— start of Materials provided —

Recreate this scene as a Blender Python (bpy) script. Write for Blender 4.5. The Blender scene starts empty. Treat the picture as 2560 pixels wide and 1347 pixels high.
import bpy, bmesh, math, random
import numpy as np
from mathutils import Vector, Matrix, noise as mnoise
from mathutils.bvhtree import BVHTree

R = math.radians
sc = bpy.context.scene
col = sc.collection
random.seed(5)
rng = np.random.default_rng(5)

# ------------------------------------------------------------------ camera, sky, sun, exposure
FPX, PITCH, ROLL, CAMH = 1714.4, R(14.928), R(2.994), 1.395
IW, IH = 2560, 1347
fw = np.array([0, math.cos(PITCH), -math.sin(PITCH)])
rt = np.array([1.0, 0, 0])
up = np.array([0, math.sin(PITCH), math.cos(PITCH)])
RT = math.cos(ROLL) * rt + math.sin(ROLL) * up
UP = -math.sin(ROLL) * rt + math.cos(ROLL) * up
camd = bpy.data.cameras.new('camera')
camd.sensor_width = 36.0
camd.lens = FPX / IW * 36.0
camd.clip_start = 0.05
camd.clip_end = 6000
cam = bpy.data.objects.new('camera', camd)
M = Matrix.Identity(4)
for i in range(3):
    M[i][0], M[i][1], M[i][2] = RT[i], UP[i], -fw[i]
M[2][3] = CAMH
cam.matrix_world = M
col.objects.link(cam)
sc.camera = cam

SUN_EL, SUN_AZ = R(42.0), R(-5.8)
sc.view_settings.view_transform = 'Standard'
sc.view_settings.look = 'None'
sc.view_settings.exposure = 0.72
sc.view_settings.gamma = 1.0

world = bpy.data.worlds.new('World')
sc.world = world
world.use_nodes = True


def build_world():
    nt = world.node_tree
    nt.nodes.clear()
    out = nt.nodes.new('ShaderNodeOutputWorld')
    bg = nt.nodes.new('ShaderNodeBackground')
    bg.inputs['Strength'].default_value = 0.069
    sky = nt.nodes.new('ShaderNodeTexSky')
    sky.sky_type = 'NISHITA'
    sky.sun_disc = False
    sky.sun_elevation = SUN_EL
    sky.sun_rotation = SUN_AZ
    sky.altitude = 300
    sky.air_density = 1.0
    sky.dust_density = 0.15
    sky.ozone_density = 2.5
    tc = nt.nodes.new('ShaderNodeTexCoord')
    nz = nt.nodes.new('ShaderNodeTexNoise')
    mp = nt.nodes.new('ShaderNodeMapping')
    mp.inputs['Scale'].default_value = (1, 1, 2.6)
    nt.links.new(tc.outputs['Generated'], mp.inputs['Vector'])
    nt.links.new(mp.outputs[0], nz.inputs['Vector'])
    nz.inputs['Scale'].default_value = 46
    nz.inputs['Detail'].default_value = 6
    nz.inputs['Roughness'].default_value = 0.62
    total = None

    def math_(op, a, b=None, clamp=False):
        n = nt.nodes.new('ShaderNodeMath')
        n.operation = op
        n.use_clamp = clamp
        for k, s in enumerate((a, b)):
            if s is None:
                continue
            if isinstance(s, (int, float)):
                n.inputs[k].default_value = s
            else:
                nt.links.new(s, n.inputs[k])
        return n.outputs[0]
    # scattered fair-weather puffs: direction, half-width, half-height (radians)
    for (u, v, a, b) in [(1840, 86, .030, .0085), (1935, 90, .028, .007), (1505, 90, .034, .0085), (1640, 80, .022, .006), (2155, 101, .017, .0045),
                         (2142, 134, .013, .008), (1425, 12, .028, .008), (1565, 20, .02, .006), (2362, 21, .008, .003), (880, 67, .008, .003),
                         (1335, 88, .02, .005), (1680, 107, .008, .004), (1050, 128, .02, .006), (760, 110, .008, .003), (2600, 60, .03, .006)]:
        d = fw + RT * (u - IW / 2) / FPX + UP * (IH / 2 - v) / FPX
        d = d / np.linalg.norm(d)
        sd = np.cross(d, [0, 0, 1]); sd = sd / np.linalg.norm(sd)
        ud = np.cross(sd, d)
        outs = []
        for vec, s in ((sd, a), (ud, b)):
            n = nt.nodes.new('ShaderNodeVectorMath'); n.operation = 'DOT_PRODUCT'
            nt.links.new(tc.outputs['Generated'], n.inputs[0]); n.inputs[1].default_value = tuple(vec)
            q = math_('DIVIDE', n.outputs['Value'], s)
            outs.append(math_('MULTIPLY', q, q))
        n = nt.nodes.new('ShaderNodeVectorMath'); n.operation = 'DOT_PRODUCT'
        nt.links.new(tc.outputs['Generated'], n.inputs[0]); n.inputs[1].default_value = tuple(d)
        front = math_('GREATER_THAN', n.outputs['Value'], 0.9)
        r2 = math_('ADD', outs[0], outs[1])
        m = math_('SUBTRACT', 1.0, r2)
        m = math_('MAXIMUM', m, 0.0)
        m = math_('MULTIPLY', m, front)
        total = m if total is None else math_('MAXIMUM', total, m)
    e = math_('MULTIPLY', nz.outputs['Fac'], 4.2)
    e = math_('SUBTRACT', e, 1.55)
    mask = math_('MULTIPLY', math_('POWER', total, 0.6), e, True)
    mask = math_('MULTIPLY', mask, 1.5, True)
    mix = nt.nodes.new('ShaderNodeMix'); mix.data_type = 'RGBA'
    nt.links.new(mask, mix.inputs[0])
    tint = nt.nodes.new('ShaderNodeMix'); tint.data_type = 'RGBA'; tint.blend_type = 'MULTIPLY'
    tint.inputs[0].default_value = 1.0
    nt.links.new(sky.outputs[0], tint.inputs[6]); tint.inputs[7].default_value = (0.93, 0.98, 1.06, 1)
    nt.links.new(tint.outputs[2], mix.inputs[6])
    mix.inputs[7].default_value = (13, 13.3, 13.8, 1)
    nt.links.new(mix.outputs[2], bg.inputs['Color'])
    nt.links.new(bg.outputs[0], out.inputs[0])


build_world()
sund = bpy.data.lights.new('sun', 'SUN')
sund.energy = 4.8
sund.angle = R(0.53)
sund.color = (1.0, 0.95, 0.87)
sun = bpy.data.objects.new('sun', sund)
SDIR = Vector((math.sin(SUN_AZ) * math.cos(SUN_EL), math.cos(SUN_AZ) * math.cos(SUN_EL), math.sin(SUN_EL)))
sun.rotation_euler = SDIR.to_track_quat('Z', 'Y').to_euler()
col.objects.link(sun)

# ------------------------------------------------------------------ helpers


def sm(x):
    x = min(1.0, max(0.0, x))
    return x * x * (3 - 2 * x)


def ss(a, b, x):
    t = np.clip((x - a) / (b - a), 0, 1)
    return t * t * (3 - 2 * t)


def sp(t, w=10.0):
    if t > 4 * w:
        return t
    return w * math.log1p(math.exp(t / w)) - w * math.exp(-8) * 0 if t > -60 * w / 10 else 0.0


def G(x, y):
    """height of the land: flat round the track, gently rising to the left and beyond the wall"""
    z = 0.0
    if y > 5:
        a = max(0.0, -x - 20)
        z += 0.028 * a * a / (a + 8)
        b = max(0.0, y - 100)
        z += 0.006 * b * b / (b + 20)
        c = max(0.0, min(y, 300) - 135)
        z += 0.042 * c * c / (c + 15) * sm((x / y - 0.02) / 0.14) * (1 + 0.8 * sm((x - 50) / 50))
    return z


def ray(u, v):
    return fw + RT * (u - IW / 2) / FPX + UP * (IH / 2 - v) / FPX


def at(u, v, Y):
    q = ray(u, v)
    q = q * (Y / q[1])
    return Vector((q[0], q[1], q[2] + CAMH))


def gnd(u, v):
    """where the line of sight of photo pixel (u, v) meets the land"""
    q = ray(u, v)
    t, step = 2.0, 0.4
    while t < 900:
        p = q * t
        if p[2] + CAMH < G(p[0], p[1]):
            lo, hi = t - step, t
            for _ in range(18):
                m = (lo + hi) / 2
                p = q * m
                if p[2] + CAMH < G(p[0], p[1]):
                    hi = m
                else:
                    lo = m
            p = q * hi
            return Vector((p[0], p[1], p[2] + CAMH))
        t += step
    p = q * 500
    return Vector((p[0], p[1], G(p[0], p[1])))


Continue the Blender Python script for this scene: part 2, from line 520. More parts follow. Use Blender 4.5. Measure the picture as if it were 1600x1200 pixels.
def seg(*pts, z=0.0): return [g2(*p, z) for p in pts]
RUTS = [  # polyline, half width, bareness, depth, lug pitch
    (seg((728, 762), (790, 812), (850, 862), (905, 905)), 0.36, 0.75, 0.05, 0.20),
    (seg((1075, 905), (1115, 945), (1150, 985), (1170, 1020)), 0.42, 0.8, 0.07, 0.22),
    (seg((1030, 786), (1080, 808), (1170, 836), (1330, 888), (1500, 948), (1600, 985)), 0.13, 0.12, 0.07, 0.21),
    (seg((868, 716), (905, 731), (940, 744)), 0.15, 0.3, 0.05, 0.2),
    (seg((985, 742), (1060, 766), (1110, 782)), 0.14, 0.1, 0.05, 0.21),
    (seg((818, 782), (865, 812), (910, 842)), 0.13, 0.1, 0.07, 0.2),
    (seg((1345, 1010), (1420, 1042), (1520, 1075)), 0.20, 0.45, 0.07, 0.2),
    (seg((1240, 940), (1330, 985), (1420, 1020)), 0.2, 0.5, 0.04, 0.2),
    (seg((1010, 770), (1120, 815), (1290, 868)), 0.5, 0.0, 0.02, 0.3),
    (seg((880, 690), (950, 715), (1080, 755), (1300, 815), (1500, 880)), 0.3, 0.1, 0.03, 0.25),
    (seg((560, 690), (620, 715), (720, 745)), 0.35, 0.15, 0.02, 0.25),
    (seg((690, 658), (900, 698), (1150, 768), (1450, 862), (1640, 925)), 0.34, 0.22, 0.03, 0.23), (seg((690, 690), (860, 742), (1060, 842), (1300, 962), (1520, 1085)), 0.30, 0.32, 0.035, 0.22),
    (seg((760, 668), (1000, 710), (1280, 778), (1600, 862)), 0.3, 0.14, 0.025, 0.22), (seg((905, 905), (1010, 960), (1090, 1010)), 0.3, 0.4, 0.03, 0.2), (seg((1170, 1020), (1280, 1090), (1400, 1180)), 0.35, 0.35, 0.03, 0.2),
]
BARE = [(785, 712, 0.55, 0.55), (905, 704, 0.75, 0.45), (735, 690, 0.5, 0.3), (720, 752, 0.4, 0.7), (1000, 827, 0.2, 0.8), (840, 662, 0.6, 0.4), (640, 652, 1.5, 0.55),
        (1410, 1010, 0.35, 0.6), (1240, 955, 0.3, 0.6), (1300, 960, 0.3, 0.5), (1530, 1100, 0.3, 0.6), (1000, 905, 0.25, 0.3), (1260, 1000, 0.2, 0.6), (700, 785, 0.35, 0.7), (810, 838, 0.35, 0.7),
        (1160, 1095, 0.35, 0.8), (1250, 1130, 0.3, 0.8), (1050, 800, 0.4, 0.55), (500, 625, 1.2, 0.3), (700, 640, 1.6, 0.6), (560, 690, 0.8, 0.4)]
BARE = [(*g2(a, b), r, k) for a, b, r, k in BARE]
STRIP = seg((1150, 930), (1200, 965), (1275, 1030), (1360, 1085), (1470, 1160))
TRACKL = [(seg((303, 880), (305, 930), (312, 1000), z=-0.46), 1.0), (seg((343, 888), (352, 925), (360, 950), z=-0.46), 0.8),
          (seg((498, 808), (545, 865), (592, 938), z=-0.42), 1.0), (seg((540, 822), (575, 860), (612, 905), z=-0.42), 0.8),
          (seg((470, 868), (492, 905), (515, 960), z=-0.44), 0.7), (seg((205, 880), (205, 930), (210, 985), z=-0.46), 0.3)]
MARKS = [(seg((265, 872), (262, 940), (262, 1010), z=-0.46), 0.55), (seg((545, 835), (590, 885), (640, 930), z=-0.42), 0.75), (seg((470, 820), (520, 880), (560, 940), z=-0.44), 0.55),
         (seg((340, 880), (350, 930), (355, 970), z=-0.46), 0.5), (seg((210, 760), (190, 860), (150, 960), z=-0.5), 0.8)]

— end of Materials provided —

Requirement: Reproduce exactly the lines from the beginning of the entries above up to and including the line that contains "rng = np.random.default_rng(5)".

Result:
Recreate this scene as a Blender Python (bpy) script. Write for Blender 4.5. The Blender scene starts empty. Treat the picture as 2560 pixels wide and 1347 pixels high.
import bpy, bmesh, math, random
import numpy as np
from mathutils import Vector, Matrix, noise as mnoise
from mathutils.bvhtree import BVHTree

R = math.radians
sc = bpy.context.scene
col = sc.collection
random.seed(5)
rng = np.random.default_rng(5)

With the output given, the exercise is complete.